-------- Material --------

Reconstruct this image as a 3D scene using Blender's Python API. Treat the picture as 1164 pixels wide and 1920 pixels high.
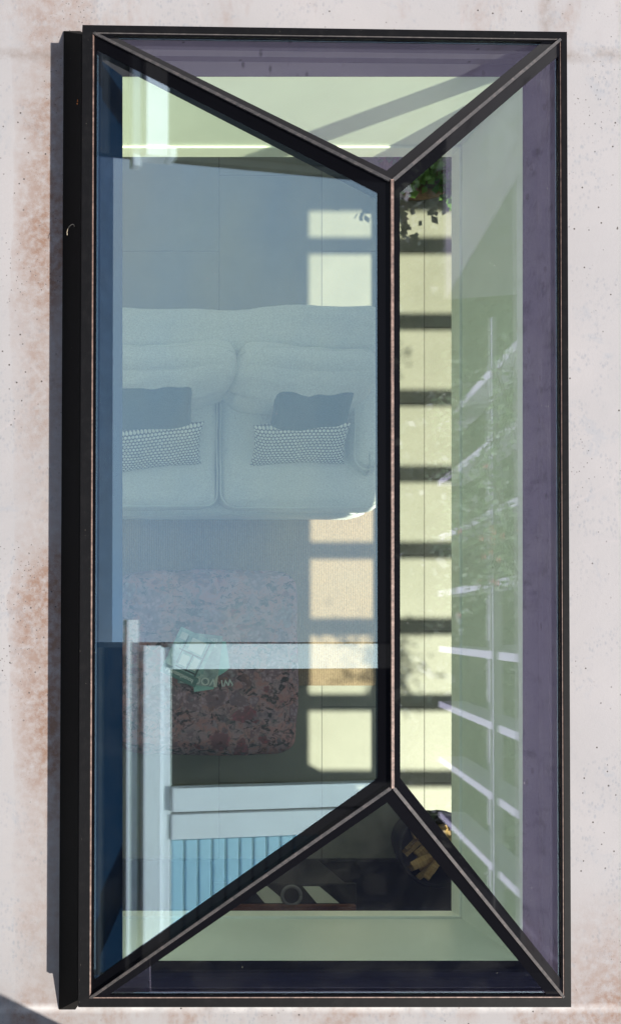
import bpy, bmesh, math, random
from mathutils import Vector, Matrix, noise
R = math.radians
S = bpy.context.scene
for o in list(bpy.data.objects): bpy.data.objects.remove(o)
random.seed(7)

# ------------------------------------------------------------------ camera
CAMZ = 2.9
cd = bpy.data.cameras.new('camera'); cam = bpy.data.objects.new('camera', cd)
S.collection.objects.link(cam); S.camera = cam
cam.location = (0, 0, CAMZ)
cd.sensor_fit = 'AUTO'; cd.sensor_width = 36
cd.lens = 1888/1920*36
cd.shift_x = 511/1920; cd.shift_y = 211/1920
cd.clip_start = 0.05; cd.clip_end = 500

# ------------------------------------------------------------------ world, sun, exposure
SUN_TO = Vector((0.111, -0.0555, 0.206)).normalized()
elev = math.asin(SUN_TO.z)
w = bpy.data.worlds.new('World'); S.world = w; w.use_nodes = True
nt = w.node_tree
sky = nt.nodes.new('ShaderNodeTexSky'); sky.sky_type = 'NISHITA'; sky.sun_disc = False
sky.sun_elevation = elev; sky.sun_rotation = math.atan2(SUN_TO.x, SUN_TO.y)
sky.air_density = 1.0; sky.dust_density = 0.6; sky.ozone_density = 1.5
bg = nt.nodes['Background']; bg.inputs['Strength'].default_value = 0.13
tc = nt.nodes.new('ShaderNodeTexCoord'); mp = nt.nodes.new('ShaderNodeMapping'); mp.inputs['Scale'].default_value = (1.0, 1.0, 2.6)
nt.links.new(tc.outputs['Generated'], mp.inputs[0])
cn = nt.nodes.new('ShaderNodeTexNoise'); cn.inputs['Scale'].default_value = 2.2; cn.inputs['Detail'].default_value = 6; cn.inputs['Roughness'].default_value = 0.55
nt.links.new(mp.outputs[0], cn.inputs['Vector'])
cr_ = nt.nodes.new('ShaderNodeValToRGB'); cr_.color_ramp.elements[0].position = 0.30; cr_.color_ramp.elements[0].color = (.35, .35, .35, 1)
cr_.color_ramp.elements[1].position = 0.62; cr_.color_ramp.elements[1].color = (.92, .92, .92, 1)
nt.links.new(cn.outputs['Fac'], cr_.inputs[0])
mxw = nt.nodes.new('ShaderNodeMix'); mxw.data_type = 'RGBA'; mxw.inputs[7].default_value = (3.35, 3.4, 3.45, 1)     # thin bright cloud
sx = nt.nodes.new('ShaderNodeSeparateXYZ'); nt.links.new(tc.outputs['Generated'], sx.inputs[0])
lo_ = nt.nodes.new('ShaderNodeMapRange'); lo_.inputs['From Min'].default_value = 0.50; lo_.inputs['From Max'].default_value = 0.72
lo_.inputs['To Min'].default_value = 1.0; lo_.inputs['To Max'].default_value = 0.42
nt.links.new(sx.outputs[2], lo_.inputs['Value'])
mm_ = nt.nodes.new('ShaderNodeMath'); mm_.operation = 'MULTIPLY'; nt.links.new(cr_.outputs[0], mm_.inputs[0]); nt.links.new(lo_.outputs[0], mm_.inputs[1])
nt.links.new(mm_.outputs[0], mxw.inputs[0]); nt.links.new(sky.outputs[0], mxw.inputs[6])
nt.links.new(mxw.outputs[2], bg.inputs[0])
sd = bpy.data.lights.new('sun', 'SUN'); sd.energy = 4.6; sd.angle = R(0.9); sd.color = (1, 0.95, 0.87)
so = bpy.data.objects.new('sun', sd); S.collection.objects.link(so)
so.location = (4, -2, 8); so.rotation_euler = SUN_TO.to_track_quat('Z', 'Y').to_euler()
S.view_settings.view_transform = 'Standard'; S.view_settings.look = 'None'
S.view_settings.gamma = 1; S.view_settings.exposure = 1.33
S.cycles.max_bounces = 10; S.cycles.diffuse_bounces = 5; S.cycles.glossy_bounces = 4
S.cycles.transparent_max_bounces = 24; S.cycles.sample_clamp_indirect = 4
S.cycles.use_denoising = True

# ------------------------------------------------------------------ material helpers
class N:
    def __init__(s, name):
        s.m = bpy.data.materials.new(name); s.m.use_nodes = True
        s.t = s.m.node_tree; s.b = s.t.nodes['Principled BSDF']; s.o = s.t.nodes['Material Output']
        s.co = None
    def new(s, k, **kw):
        n = s.t.nodes.new(k)
        for a, v in kw.items(): setattr(n, a, v)
        return n
    def ln(s, a, b): s.t.links.new(a, b)
    def coord(s, kind='Object'):
        n = s.new('ShaderNodeTexCoord'); return n.outputs[kind]
    def noise(s, vec, scale, detail=4, rough=0.6, dist=0.0, col=False):
        n = s.new('ShaderNodeTexNoise'); s.ln(vec, n.inputs['Vector'])
        n.inputs['Scale'].default_value = scale; n.inputs['Detail'].default_value = detail
        n.inputs['Roughness'].default_value = rough; n.inputs['Distortion'].default_value = dist
        return n.outputs['Color' if col else 'Fac']
    def vor(s, vec, scale, out='Distance', feature='F1'):
        n = s.new('ShaderNodeTexVoronoi', feature=feature); s.ln(vec, n.inputs['Vector'])
        n.inputs['Scale'].default_value = scale
        return n.outputs[out]
    def ramp(s, fac, stops, interp='LINEAR'):
        n = s.new('ShaderNodeValToRGB'); n.color_ramp.interpolation = interp
        e = n.color_ramp.elements
        while len(e) < len(stops): e.new(0.5)
        for i, (p, c) in enumerate(stops):
            e[i].position = p
            if not hasattr(c, '__len__'): c = (c, c, c)
            e[i].color = (*c, 1)
        s.ln(fac, n.inputs[0]); return n.outputs[0]
    def mix(s, fac, a, b, mode='MIX'):
        n = s.new('ShaderNodeMix', data_type='RGBA', blend_type=mode)
        for v, i in ((fac, 0), (a, 6), (b, 7)):
            if hasattr(v, 'is_linked'): s.ln(v, n.inputs[i])
            elif hasattr(v, '__len__'): n.inputs[i].default_value = (*v, 1)
            else: n.inputs[i].default_value = v
        return n.outputs[2]
    def math(s, op, a, b=0.0, clamp=False):
        n = s.new('ShaderNodeMath', operation=op, use_clamp=clamp)
        for v, i in ((a, 0), (b, 1)):
            if hasattr(v, 'is_linked'): s.ln(v, n.inputs[i])
            else: n.inputs[i].default_value = v
        return n.outputs[0]
    def mapping(s, vec, scale=(1, 1, 1), rot=(0, 0, 0), loc=(0, 0, 0)):
        n = s.new('ShaderNodeMapping'); s.ln(vec, n.inputs[0])
        n.inputs['Scale'].default_value = scale; n.inputs['Rotation'].default_value = rot
        n.inputs['Location'].default_value = loc
        return n.outputs[0]
    def sep(s, vec):
        n = s.new('ShaderNodeSeparateXYZ'); s.ln(vec, n.inputs[0]); return n.outputs
    def bump(s, h, strength=0.3, dist=0.01):
        n = s.new('ShaderNodeBump'); s.ln(h, n.inputs['Height'])
        n.inputs['Strength'].default_value = strength; n.inputs['Distance'].default_value = dist
        s.ln(n.outputs[0], s.b.inputs['Normal'])
    def base(s, c, rough=0.6, metal=0.0, spec=None):
        if hasattr(c, 'is_linked'): s.ln(c, s.b.inputs['Base Color'])
        else: s.b.inputs['Base Color'].default_value = (*c, 1)
        if hasattr(rough, 'is_linked'): s.ln(rough, s.b.inputs['Roughness'])
        else: s.b.inputs['Roughness'].default_value = rough
        s.b.inputs['Metallic'].default_value = metal
        if spec is not None: s.b.inputs['Specular IOR Level'].default_value = spec
        return s.m

def simple(name, col, rough=0.6, var=0.15, scale=8, metal=0.0, spec=None, bump=0.0):
    n = N(name); co = n.coord()
    f = n.noise(co, scale, 5)
    c2 = tuple(min(1, c*(1+var)) for c in col); c1 = tuple(c*(1-var) for c in col)
    if bump: n.bump(n.noise(co, scale*6, 4), bump, 0.004)
    return n.base(n.ramp(f, [(0.3, c1), (0.7, c2)]), rough, metal, spec)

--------

# The problem:
Give again, exactly, the lines from the start of the data through the one holding "cd.clip_start = 0.05; cd.clip_end = 500"; omit the pictures.

# Problem solution:
Reconstruct this image as a 3D scene using Blender's Python API. Treat the picture as 1164 pixels wide and 1920 pixels high.
import bpy, bmesh, math, random
from mathutils import Vector, Matrix, noise
R = math.radians
S = bpy.context.scene
for o in list(bpy.data.objects): bpy.data.objects.remove(o)
random.seed(7)

# ------------------------------------------------------------------ camera
CAMZ = 2.9
cd = bpy.data.cameras.new('camera'); cam = bpy.data.objects.new('camera', cd)
S.collection.objects.link(cam); S.camera = cam
cam.location = (0, 0, CAMZ)
cd.sensor_fit = 'AUTO'; cd.sensor_width = 36
cd.lens = 1888/1920*36
cd.shift_x = 511/1920; cd.shift_y = 211/1920
cd.clip_start = 0.05; cd.clip_end = 500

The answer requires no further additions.